Posiblemente China ensaye uno de los mil modelos para transitar. A la postre, y pese a los muchos trabajos que, a mi entender con escasa utilidad, han querido en la ciencia política moderna formular modelos teóricos de transición, la verdad es que cada país transita, hace el tránsito cuando puede y como puede. España acaso sea el paradigma del ingrediente de milagro que todo tránsito a la democracia comporta. Y acaso la antigua URSS, que también ensayó con Gorbachov algo parecido a lo que ahora pretende China, pase a la historia, junto con Chile, como la más chapucera forma de cambiar regímenes.

Creo que no hay más que una verdad claramente constatada. Desaparecerá la igualdad y comenzaran a existir los desiguales. ¡Ahí es nada!
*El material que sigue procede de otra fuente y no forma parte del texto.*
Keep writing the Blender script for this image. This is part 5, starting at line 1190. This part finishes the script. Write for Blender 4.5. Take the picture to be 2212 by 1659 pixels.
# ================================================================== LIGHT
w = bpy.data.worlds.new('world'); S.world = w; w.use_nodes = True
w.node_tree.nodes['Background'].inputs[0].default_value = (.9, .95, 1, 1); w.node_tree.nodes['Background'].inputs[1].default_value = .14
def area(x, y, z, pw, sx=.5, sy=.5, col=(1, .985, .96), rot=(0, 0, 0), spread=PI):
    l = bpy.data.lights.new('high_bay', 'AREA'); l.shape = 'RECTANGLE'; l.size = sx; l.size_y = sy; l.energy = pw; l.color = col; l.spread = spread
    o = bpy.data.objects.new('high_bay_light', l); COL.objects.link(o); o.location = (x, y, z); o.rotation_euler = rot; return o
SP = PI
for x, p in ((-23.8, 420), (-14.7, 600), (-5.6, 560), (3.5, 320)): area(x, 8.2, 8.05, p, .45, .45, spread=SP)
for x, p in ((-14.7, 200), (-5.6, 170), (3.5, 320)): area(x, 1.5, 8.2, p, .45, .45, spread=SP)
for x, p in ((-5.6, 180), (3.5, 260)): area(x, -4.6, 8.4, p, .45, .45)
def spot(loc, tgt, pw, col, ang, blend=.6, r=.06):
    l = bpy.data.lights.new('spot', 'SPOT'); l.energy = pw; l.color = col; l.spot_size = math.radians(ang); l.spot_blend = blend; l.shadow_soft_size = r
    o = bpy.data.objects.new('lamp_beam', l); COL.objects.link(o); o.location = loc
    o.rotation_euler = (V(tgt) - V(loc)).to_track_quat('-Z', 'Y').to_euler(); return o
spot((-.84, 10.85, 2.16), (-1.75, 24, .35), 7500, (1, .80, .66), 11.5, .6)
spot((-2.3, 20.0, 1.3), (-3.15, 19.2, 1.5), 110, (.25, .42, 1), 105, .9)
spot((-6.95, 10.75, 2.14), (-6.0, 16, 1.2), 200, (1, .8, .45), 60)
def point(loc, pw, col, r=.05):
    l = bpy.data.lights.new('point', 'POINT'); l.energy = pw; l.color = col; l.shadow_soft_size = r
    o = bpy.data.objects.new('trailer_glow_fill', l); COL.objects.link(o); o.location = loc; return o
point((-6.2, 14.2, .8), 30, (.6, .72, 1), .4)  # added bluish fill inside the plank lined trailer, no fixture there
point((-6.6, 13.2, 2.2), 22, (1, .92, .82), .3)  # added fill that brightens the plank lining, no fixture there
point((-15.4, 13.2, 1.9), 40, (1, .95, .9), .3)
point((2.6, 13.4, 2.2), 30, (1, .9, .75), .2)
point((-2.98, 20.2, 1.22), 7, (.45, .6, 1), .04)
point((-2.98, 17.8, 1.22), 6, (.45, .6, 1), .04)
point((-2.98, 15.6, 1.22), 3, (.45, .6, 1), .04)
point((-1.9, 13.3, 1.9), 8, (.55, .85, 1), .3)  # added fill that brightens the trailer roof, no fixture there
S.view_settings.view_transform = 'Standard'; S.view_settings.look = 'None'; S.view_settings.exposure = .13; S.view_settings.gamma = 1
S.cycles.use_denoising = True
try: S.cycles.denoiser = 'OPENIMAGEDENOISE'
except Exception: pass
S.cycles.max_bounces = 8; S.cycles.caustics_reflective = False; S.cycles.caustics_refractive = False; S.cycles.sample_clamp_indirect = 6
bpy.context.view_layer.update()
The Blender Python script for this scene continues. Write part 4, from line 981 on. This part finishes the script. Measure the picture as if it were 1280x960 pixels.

Sin duda el tema tiene historia y es muy posible que los Estados Unidos de América fueran los primeros en relegar a un muy segundo plano el gran mito europeo de la igualdad, en beneficio de la libertad. De otra forma no era posible el camino americano para llegar a gran potencia. Su fórmula económica tenía que cargarse, de entrada, la idea-mito de la sociedad igualitaria. De ésta quedan restos en las pías declaraciones constitucionales de la vieja Europa, pero nada más que como deseos a cumplir en muy concretas parcelas: igualdad ante la ley o igualdad en el acceso a ciertos bienes. Es decir, igualdad recortada, limitada, ceñida ante esto o aquello.

Y en este punto, China no está siendo ya diferente al resto. A lo mejor era lo que faltaba para que, según vaticinara la obra de Alain Peyrefitte, China despertara y el mundo comenzara a temblar. Lo que ocurre es que, pase lo que pase con el tránsito, ya estaremos ante otra China. Quizá sea verdad que el desarrollo económico conlleva, inevitablemente, el desarrollo político, tal como por Occidente se pregona como dogma. 0 quizá todo acabe en una mezcolanza de difícil definición.O quizá el tema sea más profundo y lo expusiera, para China y para fuera de China, con mezcla de desilusión y realismo, la afirmación de Karl Popper: "No puede haber nada mejor que vivir una vida libre, modesta y simple en una sociedad igualitaria. Me costó cierto tiempo reconocer que esto no es más que un bello sueño; que la libertad es más importante que la igualdad; que el intento de realizar la igualdad pone en peligro la libertad, y que, si se pierde la libertad, ni siquiera habrá igualdad entre los no libres". Triste realidad que ahora comenzarán a comprobar los chinos en el camino de su controlada e imprevisible transición.

Manuel Ramírez es catedrático de Derecho Político en la Universidad de Zaragoza.